The arrest of student activist Mahmoud Khalil has crystallised concerns over freedom of speech under the Republican leader’s administration — and fueled warnings that Mr. Trump is out to quell dissent.

Mr. Khalil, a U.S. permanent resident with Palestinian roots, recently earned a graduate degree from the prestigious Ivy League school in New York.
But he was detained in early March by plainclothes immigration agents over his role in the student movement protesting Israel’s war on Gaza.
Mr. Trump has vowed Mr. Khalil’s detention is the first in a line of arrests to come. Columbia’s student movement has been at the vanguard of protests that have exposed deep rifts over the war. Activists call them a show of support for the Palestinian people. Mr. Trump condemns them as anti-Semitic, and says they must end.
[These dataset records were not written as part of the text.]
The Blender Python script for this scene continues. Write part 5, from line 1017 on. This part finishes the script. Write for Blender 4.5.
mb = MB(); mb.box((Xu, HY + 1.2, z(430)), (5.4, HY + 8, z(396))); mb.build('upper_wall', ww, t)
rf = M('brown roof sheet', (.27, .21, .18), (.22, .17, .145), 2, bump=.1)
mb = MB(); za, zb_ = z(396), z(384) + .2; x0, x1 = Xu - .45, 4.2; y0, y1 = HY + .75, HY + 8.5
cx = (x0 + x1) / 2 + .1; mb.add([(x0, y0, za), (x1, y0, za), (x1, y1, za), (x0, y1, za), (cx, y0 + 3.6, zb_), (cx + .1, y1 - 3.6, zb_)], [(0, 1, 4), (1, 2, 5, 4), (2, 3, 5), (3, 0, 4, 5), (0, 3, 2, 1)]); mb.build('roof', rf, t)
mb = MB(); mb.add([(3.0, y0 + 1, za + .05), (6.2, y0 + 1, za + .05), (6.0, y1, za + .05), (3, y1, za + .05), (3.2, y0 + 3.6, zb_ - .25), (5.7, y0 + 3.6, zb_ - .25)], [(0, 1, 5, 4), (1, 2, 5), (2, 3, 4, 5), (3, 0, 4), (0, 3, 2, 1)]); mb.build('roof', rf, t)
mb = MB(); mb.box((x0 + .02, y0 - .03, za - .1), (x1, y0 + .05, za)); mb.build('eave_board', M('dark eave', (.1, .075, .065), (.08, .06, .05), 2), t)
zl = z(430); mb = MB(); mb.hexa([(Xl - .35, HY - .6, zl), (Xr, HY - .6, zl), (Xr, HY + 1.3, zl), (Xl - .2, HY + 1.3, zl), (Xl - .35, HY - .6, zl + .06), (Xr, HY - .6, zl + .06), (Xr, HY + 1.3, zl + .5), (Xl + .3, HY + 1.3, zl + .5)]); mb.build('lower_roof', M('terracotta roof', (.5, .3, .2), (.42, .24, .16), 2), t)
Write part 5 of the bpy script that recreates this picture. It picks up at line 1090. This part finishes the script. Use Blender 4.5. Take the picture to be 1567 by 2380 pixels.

The President has cut $400 million in federal funding from Columbia — including research grants and other contracts — on the questionable grounds that the institution has not adequately protected Jewish students from harassment.
‘Sending a message’
Experts say the move aims at sending a message to other universities: fall in line or face the consequences. “Columbia has been placed in an impossible position,” Lynn Pasquerella, president of the American Association of Colleges and Universities, said. “We can be sure that the other 60 higher education institutions that have been targeted for a perceived failure to comply with federal mandates are paying close attention to Columbia’s response.”
Columbia’s interim president, Katrina Armstrong, acknowledged the “critical moment for higher education” in a recent statement.
U.S. universities are still reeling from a furor over pro-Palestinian protests that has felled several institutions’ presidents since the Gaza war began, including at Harvard, the University of Pennsylvania, and Columbia itself.
“The stakes are high not only for Columbia, but for every college and university in this country,” Ms. Armstrong said, vowing a commitment to “open dialogue and free debate” as well as “efforts to combat hate and discrimination on campus.”
Beyond caution
Beyond that cautious official position — which has come under criticism from various sides — Columbia is making moves.
Entry to campus is barricaded, though immigration officers have entered for surprise searches, and the university gave police the green light to remove pro-Palestinian activists last spring.
Last week, the private university announced a battery of disciplinary measures — including suspensions, temporary degree revocations, and expulsions — aimed at student protesters who occupied a campus building last year.
Still, in a letter sent to Columbia last week, the Trump administration gave the university one week to agree to a series of drastic reforms if it wants to open negotiations to recover the $400 million.
The letter demands Columbia codify a definition of anti-Semitism that includes a focus on anti-Zionism, and insists the West Asian, South Asian, and African Studies departments be put under “academic receivership.”
That rare step puts an academic department under outside administrative oversight, and is generally only used to reset — or axe — a department in crisis.
Ms. Pasquerella said Mr. Trump’s moves put core principles of higher education at risk, seeking to control the curriculum and “impose a particular definition of anti-Semitism on the university by ostensibly conflating any pro-Palestinian sentiment and activity with unlawful activity.”
The administration’s demands “threaten to undermine the democratic purposes of higher education by impeding academic freedom,” she said.